The rubber duck: distinctive proxy for a sounding board. Points out gaps in one’s understanding. The listening duck imposes one requirement– you must hear yourself talk. And engineers are not famed for their listening abilities.
Writing on the other hand is a more cerebral activity – it focuses the brain and facilitates deep-dives. With a wiki in disarray, I switched to blogging with the same aim: ‘Let my blog be my rubber duck!’
Quite likely, a similar need motivated the proliferation of tech blogs.
Some random favorites:
* stackoverflow.com * petrikainulainen.net * Baeldung * vogella.com
* tomd.xyz * thepracticaldeveloper.com
Coursing the web, in search of answers to technical tribulations, one chances upon many blogs. Some are little more than slapdash acts of buggery – randomly plagiarized snippets – bereft of readability or value.
Good writing takes effort, thought and review. My initial contributions tended to read like acts of buggery. All’s not lost though. Writing is a process and one needs to discover one’s own groove. Some thoughts:
1. A WordPress site makes not a blog! You need a process. Find one, and make it your own!

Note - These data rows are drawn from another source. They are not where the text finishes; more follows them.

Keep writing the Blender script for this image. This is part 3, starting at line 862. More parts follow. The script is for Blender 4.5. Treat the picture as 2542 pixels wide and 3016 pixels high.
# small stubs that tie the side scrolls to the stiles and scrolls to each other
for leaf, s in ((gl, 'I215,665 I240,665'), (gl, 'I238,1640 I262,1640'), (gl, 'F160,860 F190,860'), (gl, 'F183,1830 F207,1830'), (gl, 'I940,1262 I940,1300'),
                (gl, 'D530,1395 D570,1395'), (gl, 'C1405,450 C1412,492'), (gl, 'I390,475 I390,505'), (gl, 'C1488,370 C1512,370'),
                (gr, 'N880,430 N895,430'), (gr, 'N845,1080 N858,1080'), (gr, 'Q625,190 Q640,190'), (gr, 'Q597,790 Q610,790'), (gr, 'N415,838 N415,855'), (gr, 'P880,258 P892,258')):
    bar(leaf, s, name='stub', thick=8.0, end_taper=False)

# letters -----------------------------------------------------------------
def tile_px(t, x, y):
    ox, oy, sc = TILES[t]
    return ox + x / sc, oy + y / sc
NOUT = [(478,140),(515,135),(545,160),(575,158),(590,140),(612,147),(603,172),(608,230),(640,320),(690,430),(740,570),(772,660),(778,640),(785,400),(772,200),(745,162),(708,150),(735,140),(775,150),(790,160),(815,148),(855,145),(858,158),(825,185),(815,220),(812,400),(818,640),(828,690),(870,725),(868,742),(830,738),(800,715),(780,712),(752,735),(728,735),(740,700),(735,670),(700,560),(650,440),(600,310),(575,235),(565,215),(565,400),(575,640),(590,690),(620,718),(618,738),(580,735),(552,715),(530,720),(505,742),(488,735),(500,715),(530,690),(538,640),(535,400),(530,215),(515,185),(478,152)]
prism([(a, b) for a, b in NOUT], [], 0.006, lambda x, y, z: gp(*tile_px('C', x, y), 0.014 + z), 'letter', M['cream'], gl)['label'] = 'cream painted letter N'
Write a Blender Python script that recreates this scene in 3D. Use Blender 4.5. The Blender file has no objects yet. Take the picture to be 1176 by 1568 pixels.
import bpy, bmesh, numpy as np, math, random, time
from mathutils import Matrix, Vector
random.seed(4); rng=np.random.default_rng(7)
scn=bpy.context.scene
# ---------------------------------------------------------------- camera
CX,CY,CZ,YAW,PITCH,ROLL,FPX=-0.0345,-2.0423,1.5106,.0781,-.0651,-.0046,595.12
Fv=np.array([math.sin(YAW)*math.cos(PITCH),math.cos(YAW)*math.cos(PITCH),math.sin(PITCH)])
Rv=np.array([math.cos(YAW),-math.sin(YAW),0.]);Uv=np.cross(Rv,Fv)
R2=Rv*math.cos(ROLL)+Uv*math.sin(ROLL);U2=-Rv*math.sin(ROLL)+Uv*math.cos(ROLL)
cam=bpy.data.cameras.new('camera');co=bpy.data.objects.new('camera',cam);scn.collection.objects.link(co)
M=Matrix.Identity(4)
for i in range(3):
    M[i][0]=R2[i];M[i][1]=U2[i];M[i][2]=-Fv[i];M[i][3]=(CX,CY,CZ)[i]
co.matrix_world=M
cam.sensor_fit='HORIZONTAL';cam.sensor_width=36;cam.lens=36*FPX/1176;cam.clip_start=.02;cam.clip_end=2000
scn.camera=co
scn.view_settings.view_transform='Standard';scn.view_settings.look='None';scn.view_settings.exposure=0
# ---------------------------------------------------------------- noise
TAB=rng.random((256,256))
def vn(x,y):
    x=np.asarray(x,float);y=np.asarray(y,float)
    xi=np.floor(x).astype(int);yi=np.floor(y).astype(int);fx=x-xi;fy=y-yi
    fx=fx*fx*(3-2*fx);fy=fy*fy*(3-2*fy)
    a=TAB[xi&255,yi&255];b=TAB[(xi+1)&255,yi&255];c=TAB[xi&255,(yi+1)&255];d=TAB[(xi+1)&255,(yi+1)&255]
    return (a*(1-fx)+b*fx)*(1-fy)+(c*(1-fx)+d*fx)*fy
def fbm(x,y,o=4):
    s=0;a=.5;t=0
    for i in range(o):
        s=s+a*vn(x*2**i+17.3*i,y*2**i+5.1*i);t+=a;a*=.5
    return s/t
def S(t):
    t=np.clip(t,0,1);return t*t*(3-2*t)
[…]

2. Tools, Data Formats & Universality: Tools & formats will wax and wane. But like equality among people, some formats are more eternal than others. To that end, for the act of creation, I favor the most universal and lasting tool: the word processor. I prefer copying and pasting into my blog, as the least-fuss method by far. A local creation site and exporting a dump to your remote site, while elegant can be bothersome.
3. Organization: Admittedly more relevant for word-processors, but still.
I love the binders concept from OneNote for Windows (Notebook > Chapter > Page > Section).
The tool doesn’t lend itself to full-featured editing, formatting and organization like a word processor does though.
So I fell back to using a palette of styles (customised Headers Level 1 through 4) in concert with the Sidebar > Navigator > Headings to aid organization and have a proxy for Binders.
Heading 1: my Notebooks. Heading 2: Chapters. Heading 3: Pages (or blog articles). Heading 4: Sub-headings (or sections)). Et voila…
I find a Table of Contents at the top, un-helpful for navigation. But it can come in handy when you export the document to another format, dead-tree or epub.
4. Review, review, review: A blog post is not cast in stone. Revisit it and you might let slip a silent gasp. Learned something new? Rewrite, restructure, overhaul.